I hear a lot of hand wringing and criticism and no solutions.

What's your solution? Bring back Smoot-Hawley??

Yes, the corporations demand profits for their shareholders. Shareholders like U of I employees with 401K's, IRA's and pension systems like IPERS and CALPERS. Tell those people who own those accounts that their retirement accounts have to stop going up for the public good. I am sure they won't mind.

Anonymous said...

Barleykorn, you do a great job of distracting from the issue.

The issue isn't IRAs and stockholders, the issue is corporate responsibility.

So you suppose the holders of 401K plans will endorse poor and dangerous products so they can retire in peace? Ridiculous.

Furthermore, it sure doesn't take much thought to divine a solution here. Hold the CEOs responsible for their actions. As the article says: criminal malfeasance.

Anonymous said...

Its not a matter of endorsing poor products per se. It is the constant pressure to get good quarterly returns. This leads people naturally to cut corners and costs whenever possible. So, yes the investors (Many of them institutional like CALPERS or IPERS) are responsible to some extent. The fact is, any CEO is judged by the bottom line of the company, not some vague concept of corporate responsibility. Don't be so naive.

Anonymous said...

Gotta throw in that little dig at the end, huh? Can we debate without the name calling?

Everyone knows all about the pressure to enhance revenue. Not news. We are not naive.

It is illogical to blame investors for CEO irresponsibility. I understand that performing for the stockholders may be part of the equation; however to blame the U of I employees for lead paint on toys is a bit of a stretch.

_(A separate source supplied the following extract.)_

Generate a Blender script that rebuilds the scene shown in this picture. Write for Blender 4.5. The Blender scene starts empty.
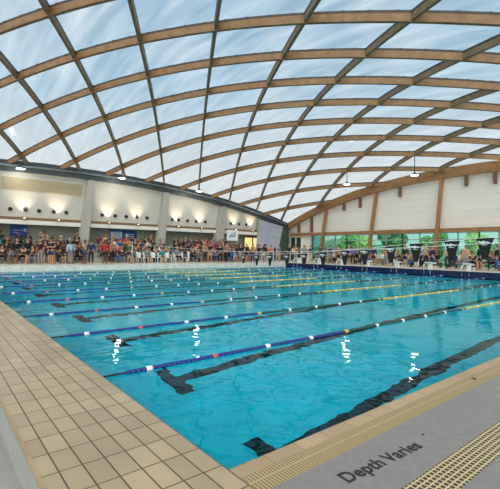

I do understand your drift. If the public demanded more responsible corporate management that would bring a more balanced management style.

Since 1980, US corporations appear to have a license to steal, rape the environment, and grab Gov't contracts. Let's hope this can be reversed.

Anonymous said...

Part of the Equation? It is THE only part of the eqauation in almost every case. Yes, you can socially invest in funds like Domini whose managers do pay attention to such issues. However, go ask any of the fund managers at Fidelity or Vanguard or even IPERS or CALPERS what they judge a CEO on...P/E ratios and shareholder dividends.

This did not start in 1980. It is not illogical to blame shareholders. I don't know anyone who does not like seeing a 10% return annually on their mutual funds, IRA's or 401k's. Until you get shareholders to literally dump Mattel stock for reasons like this, it wont change.